La carne di vitello e di manzo è in realtà un sottoprodotto dell'industria lattiera e casearia (questo lo scriveva già quasi 30 anni fa Peter Singer in Liberazione Animale), che da questo mercato ricava ulteriori utili. Di conseguenza gli allevatori vengono finanziati non soltanto dai consumatori di carne (oltre che dallo Stato), ma anche dai consumatori di latte e formaggi: chi utilizza questi prodotti mantiene quindi di fatto gli allevatori di bovini. Ed è dunque giocoforza complice, come minimo, della morte di tutti i vitelli maschi che questa industria sacrifica all'altare del mero profitto economico, senza considerare quella delle mucche femmine che vengono precocemente macellate alla fine della loro breve carriera produttiva.

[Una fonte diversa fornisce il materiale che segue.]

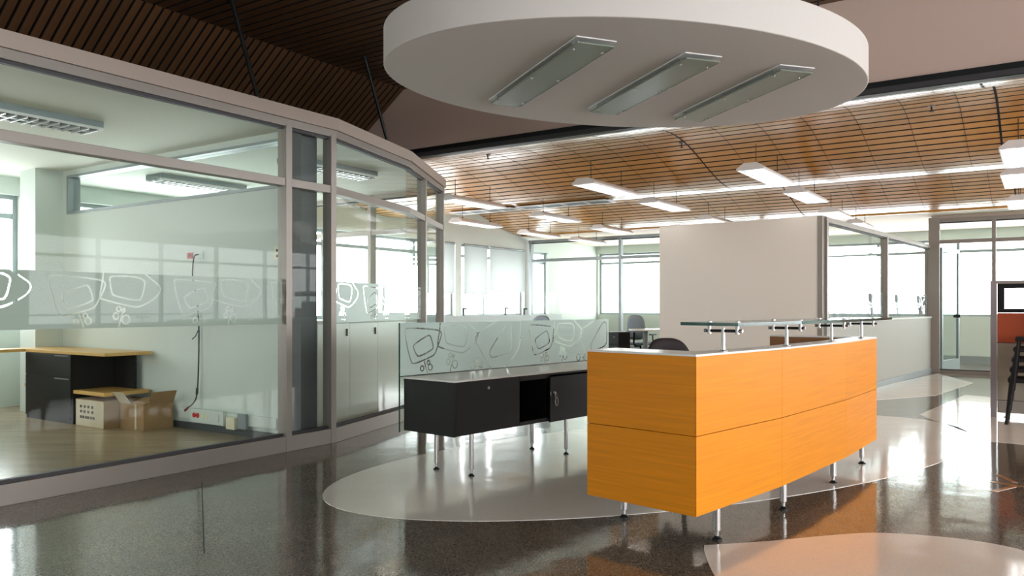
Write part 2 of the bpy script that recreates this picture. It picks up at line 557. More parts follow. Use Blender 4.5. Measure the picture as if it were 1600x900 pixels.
# joints between the ceiling boards, following the wave
for ja in [-0.42, -0.75] + rng(-9.75, -1.2, 0.5):
    wdt = 0.011 if ja > -0.5 else 0.0022
    if abs(ja + 3.75) < 0.01: wdt = 0.009
    mb = MB(); bb = rng(B_BK + 0.1, B_WE, 0.15)
    for b in bb:
        for da in (-wdt, wdt):
            mb.v.append(tuple(P(ja + da, b, wave(b) - 0.0015)))
        for da in (-wdt, wdt):
            mb.v.append(tuple(P(ja + da, b, wave(b) + 0.012)))
    for i in range(len(bb) - 1):
        q = 4 * i
        mb.f += [(q, q + 4, q + 5, q + 1), (q, q + 2, q + 6, q + 4), (q + 1, q + 5, q + 7, q + 3)]; mb.mi += [0, 0, 0]
    mb.build('ceiling_joint', M_VOID, ceil)
# timber edge and flat ceiling behind the wave
MB().abox(A_L, A_R, B_WE, B_WE + 0.03, 2.865, 2.91).build('edge_board', M_SLAT, ceil)
struct(MB().abox(A_L, A_R, B_WE + 0.03, B_F, 2.865, 2.90).build('ceiling_back', M_CREAM))

# ---- bulkhead and its dark edge
struct(MB().abox(A_L, A_R, B_BK, B_BK + 0.06, 2.93, 3.9).build('wall_bulkhead', M_BULK))
t1 = struct(MB().abox(A_L, A_R, B_BK - 0.02, B_BK + 0.08, 2.87, 2.965).build('trim_1', M_DARKSTEEL))
MB().abox(A_L, A_R, B_BK - 0.035, B_BK - 0.02, 2.875, 2.915).build('edge_strip', M_FRAME_D, t1)

# ---- upper flat slatted ceiling and the sloping slatted soffit above the glass wall
A_S = -6.03
Z_U = 3.66
cu = struct(MB().abox(A_S, A_R, B_N, B_BK, Z_U + 0.05, Z_U + 0.08).build('ceiling_upper', M_VOID))
pu = 0.105
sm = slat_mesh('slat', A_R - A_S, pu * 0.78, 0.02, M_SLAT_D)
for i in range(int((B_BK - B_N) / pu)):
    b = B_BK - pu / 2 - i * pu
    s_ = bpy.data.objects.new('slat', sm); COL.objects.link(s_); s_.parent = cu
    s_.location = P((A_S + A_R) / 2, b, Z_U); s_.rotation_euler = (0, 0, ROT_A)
A_S2, Z_S2 = -7.15, 2.84
def sl(a, dz=0): return Z_S2 + (Z_U - Z_S2) * (a - A_S2) / (A_S - A_S2) + dz
mb = MB()
mb.hexa([P(A_S2, B_N, sl(A_S2, .05)), P(A_S, B_N, sl(A_S, .05)), P(A_S, B_BK, sl(A_S, .05)), P(A_S2, B_BK, sl(A_S2, .05)),
         P(A_S2, B_N, sl(A_S2, .08)), P(A_S, B_N, sl(A_S, .08)), P(A_S, B_BK, sl(A_S, .08)), P(A_S2, B_BK, sl(A_S2, .08))])
cs = struct(mb.build('ceiling_sloped', M_VOID))
ps = 0.082
L_s = math.hypot(A_S - A_S2, Z_U - Z_S2)
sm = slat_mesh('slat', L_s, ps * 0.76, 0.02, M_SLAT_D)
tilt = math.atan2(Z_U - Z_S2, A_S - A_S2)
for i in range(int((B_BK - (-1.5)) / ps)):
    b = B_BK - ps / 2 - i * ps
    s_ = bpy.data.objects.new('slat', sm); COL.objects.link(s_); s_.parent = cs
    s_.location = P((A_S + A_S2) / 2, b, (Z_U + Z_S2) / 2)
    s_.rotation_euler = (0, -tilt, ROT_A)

# ---- meeting room shell
struct(MB().abox(A_L, -5.33, B_N, 4.72, 2.76, 2.80).build('ceiling_meeting_room', M_CEILW))
poly = [P(A_L, 4.84), P(-5.36, 4.84), P(-5.42, 5.05), P(-5.74, 6.4), P(-6.72, 8.18), P(A_L, 8.18)]
struct(MB().quad_prism([(p.x, p.y) for p in poly], 2.76, 2.80).build('ceiling_side_room', M_CEILW))
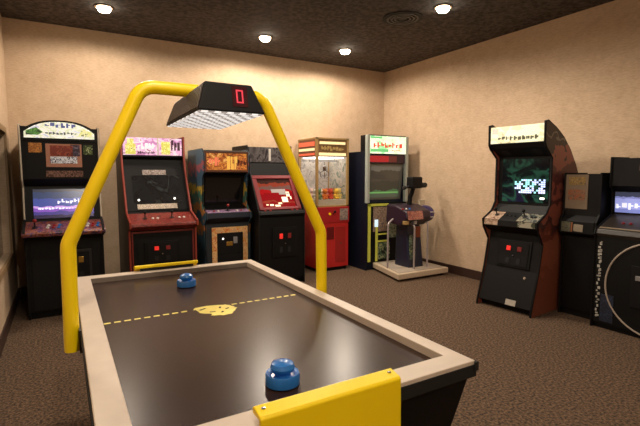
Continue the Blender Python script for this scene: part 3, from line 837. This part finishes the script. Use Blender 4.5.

La scelta vegetariana, da questo punto di vista, diventa quindi soltanto il primo e fondamentale passo -di per sé già importantissimo, ma non l'unico possibile- verso un'alimentazione meno violenta che, per chi è sinceramente interessato alla vita e al benessere degli animali, condurrà poco alla volta all'evidenza della necessità di fare un ulteriore passo verso il veganismo.
Queste sono, in estrema sintesi, le principali ragioni etica per cui i vegan, oltre alla carne ed al pesce, non consumano neppure uova, latte e formaggi. Per coerenza etica, ma soprattutto per amore e rispetto verso gli animali.